* Brief
Using the material below, copy every line where "from" appears.

▼

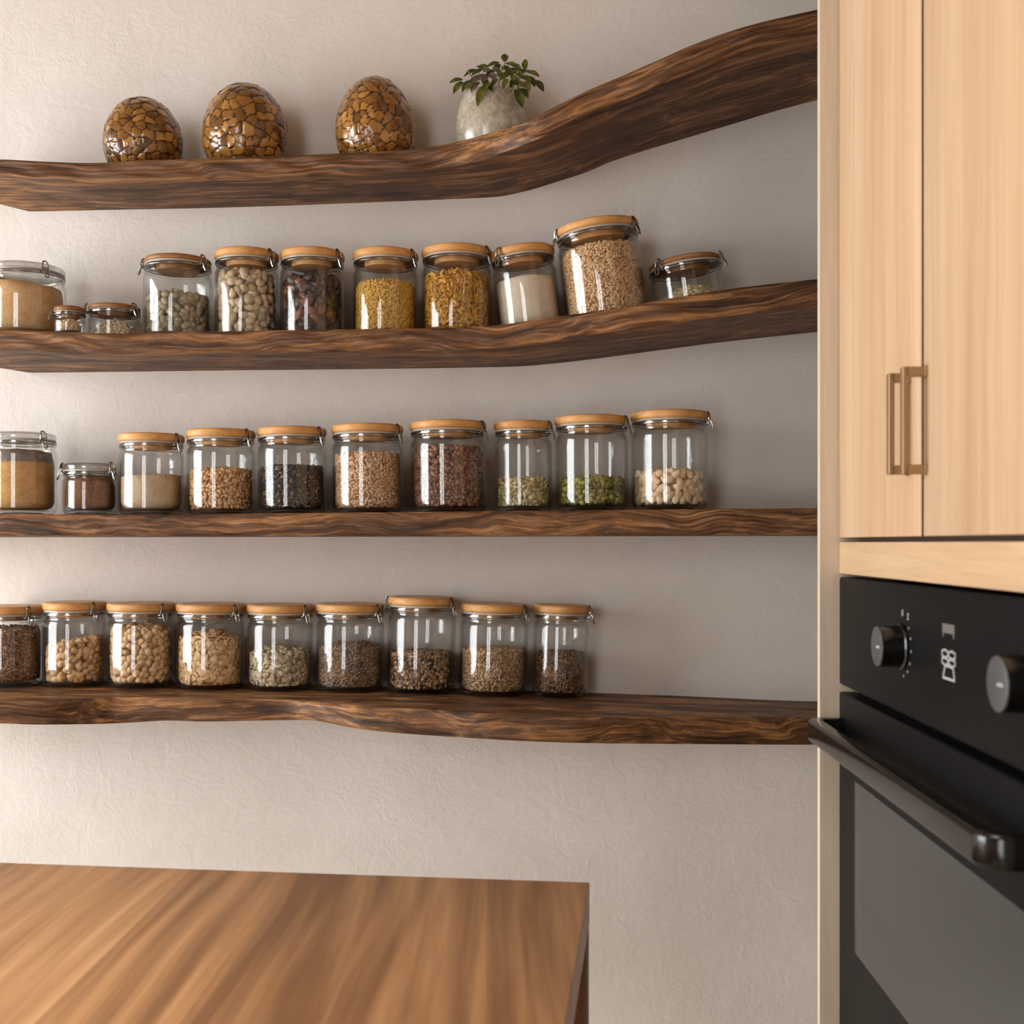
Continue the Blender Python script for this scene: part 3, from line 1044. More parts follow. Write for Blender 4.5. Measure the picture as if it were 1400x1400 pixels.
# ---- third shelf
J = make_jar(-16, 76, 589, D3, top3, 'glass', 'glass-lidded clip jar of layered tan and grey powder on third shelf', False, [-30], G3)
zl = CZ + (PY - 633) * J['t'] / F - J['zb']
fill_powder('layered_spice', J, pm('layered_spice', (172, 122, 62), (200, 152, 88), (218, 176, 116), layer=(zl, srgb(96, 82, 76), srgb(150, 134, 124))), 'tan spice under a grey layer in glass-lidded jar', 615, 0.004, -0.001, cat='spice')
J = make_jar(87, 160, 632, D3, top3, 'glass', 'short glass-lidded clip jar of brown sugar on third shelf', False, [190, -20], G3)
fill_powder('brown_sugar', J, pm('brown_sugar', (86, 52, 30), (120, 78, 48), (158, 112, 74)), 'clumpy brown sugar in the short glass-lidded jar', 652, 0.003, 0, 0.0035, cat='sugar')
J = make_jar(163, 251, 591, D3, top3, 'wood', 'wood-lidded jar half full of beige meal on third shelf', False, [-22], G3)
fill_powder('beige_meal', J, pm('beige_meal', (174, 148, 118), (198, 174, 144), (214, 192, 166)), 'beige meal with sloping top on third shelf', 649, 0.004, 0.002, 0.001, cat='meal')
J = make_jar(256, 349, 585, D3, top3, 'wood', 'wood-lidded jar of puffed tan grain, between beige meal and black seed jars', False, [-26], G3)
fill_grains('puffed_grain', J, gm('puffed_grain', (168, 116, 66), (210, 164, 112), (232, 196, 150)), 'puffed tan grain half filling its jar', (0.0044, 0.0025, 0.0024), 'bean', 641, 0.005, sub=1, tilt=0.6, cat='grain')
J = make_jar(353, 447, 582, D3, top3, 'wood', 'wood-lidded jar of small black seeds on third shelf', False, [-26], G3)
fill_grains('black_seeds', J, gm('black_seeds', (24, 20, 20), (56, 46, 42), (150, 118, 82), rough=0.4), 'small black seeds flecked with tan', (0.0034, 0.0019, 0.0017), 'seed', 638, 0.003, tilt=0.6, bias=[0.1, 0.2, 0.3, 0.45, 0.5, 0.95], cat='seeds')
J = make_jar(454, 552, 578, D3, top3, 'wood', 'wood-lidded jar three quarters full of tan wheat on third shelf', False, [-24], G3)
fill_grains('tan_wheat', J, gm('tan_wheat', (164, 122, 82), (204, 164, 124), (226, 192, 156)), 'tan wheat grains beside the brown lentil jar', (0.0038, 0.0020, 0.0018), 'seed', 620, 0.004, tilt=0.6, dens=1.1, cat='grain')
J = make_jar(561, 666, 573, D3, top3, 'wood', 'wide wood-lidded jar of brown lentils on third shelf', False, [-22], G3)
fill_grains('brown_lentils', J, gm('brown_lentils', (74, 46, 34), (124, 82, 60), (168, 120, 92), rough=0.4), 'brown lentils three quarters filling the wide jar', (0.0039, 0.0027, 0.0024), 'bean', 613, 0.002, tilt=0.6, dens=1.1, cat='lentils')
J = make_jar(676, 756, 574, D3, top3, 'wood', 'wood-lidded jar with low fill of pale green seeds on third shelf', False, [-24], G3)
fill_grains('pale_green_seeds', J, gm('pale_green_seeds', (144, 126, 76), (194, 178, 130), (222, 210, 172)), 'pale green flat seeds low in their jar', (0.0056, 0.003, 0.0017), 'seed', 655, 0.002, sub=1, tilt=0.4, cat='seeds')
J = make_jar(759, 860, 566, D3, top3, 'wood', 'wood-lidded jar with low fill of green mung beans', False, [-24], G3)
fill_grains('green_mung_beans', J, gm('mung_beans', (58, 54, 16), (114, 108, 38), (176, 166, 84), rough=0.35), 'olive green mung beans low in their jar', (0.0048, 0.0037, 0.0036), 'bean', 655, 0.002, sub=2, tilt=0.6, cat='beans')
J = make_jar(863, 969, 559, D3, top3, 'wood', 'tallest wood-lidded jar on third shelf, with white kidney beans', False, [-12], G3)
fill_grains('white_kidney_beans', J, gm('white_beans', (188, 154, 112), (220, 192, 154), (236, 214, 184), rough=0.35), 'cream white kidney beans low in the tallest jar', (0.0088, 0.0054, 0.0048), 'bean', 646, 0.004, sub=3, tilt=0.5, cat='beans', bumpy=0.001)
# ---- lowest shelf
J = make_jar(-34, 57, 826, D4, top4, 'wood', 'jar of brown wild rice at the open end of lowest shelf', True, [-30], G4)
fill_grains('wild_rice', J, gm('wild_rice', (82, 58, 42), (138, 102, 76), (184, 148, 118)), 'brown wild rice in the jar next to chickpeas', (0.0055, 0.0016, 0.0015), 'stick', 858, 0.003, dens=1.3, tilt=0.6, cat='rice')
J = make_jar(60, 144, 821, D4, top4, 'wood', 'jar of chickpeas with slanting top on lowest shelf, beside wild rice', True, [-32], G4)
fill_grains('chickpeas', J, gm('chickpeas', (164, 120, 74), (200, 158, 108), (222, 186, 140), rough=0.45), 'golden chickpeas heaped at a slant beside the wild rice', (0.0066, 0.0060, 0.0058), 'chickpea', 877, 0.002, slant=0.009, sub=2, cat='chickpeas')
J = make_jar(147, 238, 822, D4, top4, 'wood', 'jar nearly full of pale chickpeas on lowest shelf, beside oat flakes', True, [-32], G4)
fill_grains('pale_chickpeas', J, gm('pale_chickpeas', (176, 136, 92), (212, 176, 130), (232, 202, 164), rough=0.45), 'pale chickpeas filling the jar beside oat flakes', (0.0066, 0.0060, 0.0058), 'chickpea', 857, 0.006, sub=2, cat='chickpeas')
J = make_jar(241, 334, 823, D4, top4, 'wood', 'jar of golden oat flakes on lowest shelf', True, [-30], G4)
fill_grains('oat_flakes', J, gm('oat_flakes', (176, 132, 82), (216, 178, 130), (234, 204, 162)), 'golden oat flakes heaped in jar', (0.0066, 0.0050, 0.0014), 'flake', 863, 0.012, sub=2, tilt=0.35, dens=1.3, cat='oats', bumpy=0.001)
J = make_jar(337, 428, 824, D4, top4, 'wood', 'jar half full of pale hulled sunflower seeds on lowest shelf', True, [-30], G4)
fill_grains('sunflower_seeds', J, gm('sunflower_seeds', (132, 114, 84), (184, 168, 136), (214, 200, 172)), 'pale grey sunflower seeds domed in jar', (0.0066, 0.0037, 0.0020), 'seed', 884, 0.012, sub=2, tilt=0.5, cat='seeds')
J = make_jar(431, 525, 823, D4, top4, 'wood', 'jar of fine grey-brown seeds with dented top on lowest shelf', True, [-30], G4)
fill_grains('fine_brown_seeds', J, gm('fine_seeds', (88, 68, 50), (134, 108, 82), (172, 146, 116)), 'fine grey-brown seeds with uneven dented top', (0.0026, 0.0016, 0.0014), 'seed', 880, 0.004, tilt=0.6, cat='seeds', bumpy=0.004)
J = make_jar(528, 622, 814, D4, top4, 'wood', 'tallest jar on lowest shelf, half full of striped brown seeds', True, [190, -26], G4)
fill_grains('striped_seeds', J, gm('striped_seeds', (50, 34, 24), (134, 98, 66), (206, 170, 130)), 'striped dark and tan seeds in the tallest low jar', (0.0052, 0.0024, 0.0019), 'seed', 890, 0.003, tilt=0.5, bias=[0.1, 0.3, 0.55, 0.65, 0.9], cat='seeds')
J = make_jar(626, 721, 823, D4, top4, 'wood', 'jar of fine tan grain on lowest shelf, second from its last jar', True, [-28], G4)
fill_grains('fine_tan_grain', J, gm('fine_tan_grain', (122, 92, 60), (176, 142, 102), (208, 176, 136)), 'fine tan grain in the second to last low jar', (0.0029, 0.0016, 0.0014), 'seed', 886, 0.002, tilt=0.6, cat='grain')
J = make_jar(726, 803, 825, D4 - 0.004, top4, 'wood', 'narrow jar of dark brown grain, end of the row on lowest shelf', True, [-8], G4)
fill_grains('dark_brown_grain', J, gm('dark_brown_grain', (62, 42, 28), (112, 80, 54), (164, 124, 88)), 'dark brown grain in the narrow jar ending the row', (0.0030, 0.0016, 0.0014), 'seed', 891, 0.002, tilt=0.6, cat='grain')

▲

* Answer for the task
Continue the Blender Python script for this scene: part 3, from line 1044. More parts follow. Write for Blender 4.5. Measure the picture as if it were 1400x1400 pixels.
J = make_jar(626, 721, 823, D4, top4, 'wood', 'jar of fine tan grain on lowest shelf, second from its last jar', True, [-28], G4)